Before the new ordnance's passage, Aceh already saw frequent public floggings of locals who broke Islamic laws, including for the consumption of alcohol or gambling. Sharia police have also more strictly enforced codes requiring women to wear the jilbab head covering while in public places in Aceh.

The new legislation pushes the fundamentalist stakes higher by allowing for stoning for crimes including adultery and corporal punishment for homosexuality, among other breaches of what the laws' proponents refer to as Muslim "ethics". One worrying aspect of the stoning for adultery provision in the new ordnance is that it allows the punishment to be doled out to both Muslims and non-Muslims.

Critics note that Islamic political parties that have campaigned on imposing sharia-based laws have fared increasingly poorly at democratic polls, with their share of the vote falling from 38% in 2004 to around 29% at this year's legislative elections. They contend that Aceh's new sharia-influenced ordnances are thus out of step with the country's democratic direction and longer tradition of religious tolerance and secularism.

As part of a peace agreement brokered between Free Aceh Movement (GAM) rebels and Yudhoyono's government in 2005, Aceh was given special autonomous status that allowed it more self-governing powers compared with the archipelago's other far-flung regions. That included local legislative powers to impose independently criminal laws, even apparently if those adopted are at variance with the national criminal code.

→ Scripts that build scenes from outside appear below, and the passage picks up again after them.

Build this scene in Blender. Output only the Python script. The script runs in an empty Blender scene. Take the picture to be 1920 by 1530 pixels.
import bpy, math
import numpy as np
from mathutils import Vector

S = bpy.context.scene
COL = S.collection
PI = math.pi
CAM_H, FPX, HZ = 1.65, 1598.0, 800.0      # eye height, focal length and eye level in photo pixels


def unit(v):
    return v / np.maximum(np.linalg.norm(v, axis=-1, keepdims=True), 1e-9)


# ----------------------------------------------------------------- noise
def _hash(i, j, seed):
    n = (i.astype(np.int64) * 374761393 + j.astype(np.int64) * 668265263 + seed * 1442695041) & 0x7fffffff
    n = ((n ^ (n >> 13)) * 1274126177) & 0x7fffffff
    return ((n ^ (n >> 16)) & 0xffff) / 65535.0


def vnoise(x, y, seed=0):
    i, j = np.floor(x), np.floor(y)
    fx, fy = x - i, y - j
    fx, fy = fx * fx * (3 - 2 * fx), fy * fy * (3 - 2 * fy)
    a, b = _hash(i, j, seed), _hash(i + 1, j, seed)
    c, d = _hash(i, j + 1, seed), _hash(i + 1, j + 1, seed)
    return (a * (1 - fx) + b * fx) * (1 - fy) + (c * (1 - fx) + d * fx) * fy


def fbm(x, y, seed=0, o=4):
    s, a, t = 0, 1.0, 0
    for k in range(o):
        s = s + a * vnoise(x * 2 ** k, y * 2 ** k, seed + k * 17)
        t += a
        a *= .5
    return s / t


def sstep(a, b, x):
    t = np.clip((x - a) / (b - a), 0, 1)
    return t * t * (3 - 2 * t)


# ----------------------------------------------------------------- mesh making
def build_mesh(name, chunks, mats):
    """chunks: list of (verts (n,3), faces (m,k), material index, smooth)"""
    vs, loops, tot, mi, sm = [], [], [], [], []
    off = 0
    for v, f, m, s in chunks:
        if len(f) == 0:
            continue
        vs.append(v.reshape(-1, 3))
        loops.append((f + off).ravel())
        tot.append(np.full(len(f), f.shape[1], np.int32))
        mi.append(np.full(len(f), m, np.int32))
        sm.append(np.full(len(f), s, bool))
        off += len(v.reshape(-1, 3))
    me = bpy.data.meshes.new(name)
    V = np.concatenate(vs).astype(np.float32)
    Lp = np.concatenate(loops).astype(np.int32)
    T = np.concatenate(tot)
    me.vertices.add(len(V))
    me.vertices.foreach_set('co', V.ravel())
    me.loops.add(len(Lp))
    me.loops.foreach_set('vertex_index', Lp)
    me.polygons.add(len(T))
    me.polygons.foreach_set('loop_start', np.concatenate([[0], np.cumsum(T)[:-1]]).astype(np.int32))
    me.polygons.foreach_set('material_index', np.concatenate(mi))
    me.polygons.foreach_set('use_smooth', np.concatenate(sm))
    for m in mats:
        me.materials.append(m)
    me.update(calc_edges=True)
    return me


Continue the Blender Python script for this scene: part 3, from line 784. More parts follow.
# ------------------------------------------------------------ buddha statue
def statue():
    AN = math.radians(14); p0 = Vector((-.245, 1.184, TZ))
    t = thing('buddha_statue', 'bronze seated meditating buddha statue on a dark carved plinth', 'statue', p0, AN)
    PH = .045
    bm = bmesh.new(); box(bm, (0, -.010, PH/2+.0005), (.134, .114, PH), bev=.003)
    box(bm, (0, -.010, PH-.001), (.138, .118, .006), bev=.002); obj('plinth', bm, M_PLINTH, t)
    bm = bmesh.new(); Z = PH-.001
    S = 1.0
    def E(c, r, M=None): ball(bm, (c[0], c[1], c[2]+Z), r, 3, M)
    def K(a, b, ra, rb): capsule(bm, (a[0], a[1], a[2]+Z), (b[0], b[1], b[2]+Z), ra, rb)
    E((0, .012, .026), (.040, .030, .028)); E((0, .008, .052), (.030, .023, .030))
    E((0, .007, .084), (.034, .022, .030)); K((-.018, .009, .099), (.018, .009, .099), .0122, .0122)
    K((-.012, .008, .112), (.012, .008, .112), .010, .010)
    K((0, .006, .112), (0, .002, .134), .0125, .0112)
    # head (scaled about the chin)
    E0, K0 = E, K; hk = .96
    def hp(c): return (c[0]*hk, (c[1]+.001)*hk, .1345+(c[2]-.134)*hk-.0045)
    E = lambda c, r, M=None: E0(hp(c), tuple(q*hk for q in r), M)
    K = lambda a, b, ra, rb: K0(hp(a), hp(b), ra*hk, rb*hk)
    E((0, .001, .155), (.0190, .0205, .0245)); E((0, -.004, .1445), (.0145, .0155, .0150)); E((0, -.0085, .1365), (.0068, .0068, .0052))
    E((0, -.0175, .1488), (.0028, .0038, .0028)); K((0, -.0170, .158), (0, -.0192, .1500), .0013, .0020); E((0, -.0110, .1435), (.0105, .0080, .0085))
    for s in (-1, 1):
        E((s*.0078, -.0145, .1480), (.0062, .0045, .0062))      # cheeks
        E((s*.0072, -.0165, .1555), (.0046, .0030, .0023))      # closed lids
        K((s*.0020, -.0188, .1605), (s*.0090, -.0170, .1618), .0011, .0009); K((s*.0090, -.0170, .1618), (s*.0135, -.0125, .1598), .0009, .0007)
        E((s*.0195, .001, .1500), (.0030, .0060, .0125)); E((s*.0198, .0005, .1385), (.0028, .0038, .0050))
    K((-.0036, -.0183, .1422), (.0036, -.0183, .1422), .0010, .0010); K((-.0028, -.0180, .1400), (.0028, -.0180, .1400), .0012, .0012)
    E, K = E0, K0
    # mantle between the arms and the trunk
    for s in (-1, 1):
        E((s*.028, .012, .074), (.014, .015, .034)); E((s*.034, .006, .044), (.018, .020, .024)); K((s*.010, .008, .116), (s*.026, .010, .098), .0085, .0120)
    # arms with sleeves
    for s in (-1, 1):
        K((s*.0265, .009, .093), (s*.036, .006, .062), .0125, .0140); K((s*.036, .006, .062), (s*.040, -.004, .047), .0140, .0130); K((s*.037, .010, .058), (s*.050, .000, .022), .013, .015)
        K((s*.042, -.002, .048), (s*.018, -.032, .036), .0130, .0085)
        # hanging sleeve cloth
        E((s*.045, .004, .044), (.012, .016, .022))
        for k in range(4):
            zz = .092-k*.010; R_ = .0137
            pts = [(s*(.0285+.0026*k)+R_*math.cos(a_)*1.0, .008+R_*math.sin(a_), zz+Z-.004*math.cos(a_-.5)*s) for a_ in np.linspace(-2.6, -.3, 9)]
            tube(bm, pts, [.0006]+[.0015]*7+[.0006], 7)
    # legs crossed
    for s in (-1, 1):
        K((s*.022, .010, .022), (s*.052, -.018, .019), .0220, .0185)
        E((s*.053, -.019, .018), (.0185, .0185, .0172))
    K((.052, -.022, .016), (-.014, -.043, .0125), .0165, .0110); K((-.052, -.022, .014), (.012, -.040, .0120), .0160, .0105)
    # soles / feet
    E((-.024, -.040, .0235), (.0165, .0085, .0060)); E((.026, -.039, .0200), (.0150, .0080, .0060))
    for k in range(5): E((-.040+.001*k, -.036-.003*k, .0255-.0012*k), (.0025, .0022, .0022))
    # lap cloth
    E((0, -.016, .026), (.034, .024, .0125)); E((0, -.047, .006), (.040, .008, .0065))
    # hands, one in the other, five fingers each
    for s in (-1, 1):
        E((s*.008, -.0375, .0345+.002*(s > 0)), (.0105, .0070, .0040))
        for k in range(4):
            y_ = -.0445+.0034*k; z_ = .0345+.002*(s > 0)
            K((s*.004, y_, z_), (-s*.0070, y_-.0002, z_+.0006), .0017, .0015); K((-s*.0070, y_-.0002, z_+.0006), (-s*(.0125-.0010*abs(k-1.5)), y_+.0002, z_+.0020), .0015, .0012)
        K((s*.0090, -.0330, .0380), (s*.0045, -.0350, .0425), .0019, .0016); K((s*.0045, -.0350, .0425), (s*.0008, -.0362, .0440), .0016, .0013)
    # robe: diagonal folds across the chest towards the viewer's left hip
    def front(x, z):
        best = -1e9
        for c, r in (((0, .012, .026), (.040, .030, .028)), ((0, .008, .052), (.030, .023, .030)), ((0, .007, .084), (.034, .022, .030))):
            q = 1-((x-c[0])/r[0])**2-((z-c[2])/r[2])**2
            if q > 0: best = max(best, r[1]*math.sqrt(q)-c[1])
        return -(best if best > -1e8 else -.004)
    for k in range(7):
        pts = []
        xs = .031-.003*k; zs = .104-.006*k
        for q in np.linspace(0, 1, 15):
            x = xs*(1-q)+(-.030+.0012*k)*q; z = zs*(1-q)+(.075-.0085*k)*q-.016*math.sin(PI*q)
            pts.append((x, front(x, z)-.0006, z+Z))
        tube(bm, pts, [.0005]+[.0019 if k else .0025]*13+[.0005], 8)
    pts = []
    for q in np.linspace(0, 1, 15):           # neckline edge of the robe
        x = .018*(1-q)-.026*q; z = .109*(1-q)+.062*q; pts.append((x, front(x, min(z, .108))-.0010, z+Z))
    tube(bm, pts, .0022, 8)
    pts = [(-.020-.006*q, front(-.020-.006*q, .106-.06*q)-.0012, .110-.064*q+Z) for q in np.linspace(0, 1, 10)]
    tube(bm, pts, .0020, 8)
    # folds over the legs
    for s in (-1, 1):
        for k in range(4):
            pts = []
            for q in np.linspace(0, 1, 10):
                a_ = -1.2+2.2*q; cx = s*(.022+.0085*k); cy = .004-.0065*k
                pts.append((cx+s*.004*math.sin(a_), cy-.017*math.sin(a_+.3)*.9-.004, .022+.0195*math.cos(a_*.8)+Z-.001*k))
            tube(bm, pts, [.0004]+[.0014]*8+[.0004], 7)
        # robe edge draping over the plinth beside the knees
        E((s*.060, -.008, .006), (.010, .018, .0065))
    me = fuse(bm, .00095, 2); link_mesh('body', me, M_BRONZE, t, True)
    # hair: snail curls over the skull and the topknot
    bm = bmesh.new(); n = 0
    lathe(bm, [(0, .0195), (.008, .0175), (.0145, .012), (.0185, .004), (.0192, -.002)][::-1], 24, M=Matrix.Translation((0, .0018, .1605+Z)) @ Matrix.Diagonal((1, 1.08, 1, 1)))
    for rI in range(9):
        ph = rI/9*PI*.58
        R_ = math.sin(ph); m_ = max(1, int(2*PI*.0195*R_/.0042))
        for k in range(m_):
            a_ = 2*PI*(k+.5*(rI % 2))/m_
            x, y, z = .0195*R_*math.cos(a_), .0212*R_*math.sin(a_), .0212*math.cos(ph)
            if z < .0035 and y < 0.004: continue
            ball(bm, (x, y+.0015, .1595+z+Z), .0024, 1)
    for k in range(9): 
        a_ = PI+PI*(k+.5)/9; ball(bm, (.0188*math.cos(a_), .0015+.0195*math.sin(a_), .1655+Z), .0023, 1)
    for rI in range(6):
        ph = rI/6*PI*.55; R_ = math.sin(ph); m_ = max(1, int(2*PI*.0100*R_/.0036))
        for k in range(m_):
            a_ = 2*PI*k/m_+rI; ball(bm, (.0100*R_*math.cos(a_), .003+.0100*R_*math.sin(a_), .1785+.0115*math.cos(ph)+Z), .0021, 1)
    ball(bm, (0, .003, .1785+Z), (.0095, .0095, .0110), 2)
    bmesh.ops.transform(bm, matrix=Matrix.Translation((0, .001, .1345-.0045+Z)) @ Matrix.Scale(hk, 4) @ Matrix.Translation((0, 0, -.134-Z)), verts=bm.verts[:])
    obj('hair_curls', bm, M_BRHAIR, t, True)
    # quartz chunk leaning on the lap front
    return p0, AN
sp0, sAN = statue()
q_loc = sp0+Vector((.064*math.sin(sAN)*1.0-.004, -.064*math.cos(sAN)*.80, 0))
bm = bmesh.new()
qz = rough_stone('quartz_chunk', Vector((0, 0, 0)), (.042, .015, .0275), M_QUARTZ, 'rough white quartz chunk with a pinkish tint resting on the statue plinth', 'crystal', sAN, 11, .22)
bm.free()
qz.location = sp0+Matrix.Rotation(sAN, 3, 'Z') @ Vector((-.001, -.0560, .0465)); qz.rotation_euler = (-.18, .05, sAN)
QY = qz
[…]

Although there have been some high-level rumblings about the constitutionality of the new ordinances, some believe Yudhoyono's government has remained mum because the sharia laws were passed by an outgoing provincial legislative council and the legislators represented by the less-radicalized Free Aceh Party to the new body could reverse the outgoing body's decision.
Decentralization measures have been implemented across the country in recent years, in reaction to the 1998 fall of former dictator Suharto. While aimed at avoiding the highly centralized power that characterized Suharto's often abusive 32-year tenure, the power devolving measures have also reduced regions' accountability and sometimes created mini-fiefdoms over natural and other resources for provincial elites.

The special status granted to Aceh has taken those powers of self determination even further by introducing laws that some contend violate the national constitution. Indeed, the laws' passage has raised the hackles of certain civil liberty and human-rights groups.

On September 15, the day some aspects of sharia became the law of the land in Aceh, the National Commission on Violence Against Women demanded a review of the 2006 law that gave Aceh autonomous powers. The 2006 law appears to have granted local legislative bodies exclusive jurisdiction over whether to impose sharia-based ordinances in the province.

Ninik Rahayu, the commission's deputy chairwoman said that although Aceh had been granted special status at the treaty negotiations, that status did not give local authorities carte blanche to enforce any regulation they divined. "Aceh remains a part of Indonesia, so its local regulations should not contradict higher laws," she said at a press conference.

Rahayu said that the new regulations could be considered a breach of the Indonesian constitutional guarantee of human rights for all. Constitutional Court chief Muhammad Mahfud Md, who could ultimately be called to rule on the constitutionality of the new ordinances, says that for now his court's hands are tied.

He has suggested that Aceh authorities could be challenged when they move to actually prosecute offences committed under the ordinances, such as stoning as punishment for having an extra-marital affair, that are also regulated by the national criminal code.
Some of the blame for the controversy, which now seems poised to snowball into a center-versus-periphery legal confrontation, rests with Jakarta. Both the Home Secretary and the Supreme Court had to sign off on the proposed legislation before Aceh could endorse the ordinance.

Over 30 years of sectarian violence in Aceh drained the military's budget, resulted in the deaths of tens of thousands of Indonesians, and took a negative toll on the country's international image. Many believed after Suharto's fall that restive regions like Aceh would bid to break away from the Indonesian center, as witnessed in East Timor and still advocated by a suppressed guerrilla rebel group in resource-rich Papua.

The Aceh peace deal was widely viewed as one of the biggest achievements of Yudhoyono's first term, one that saw his and Vice President Jusuf Kalla's names raised as possible recipients of the Nobel Peace Prize.

Now some worry if Yudhoyono's government actively challenges the constitutionality of Aceh's new ordnances, the autonomy-granting peace treaty could start to unravel for reasons of religion.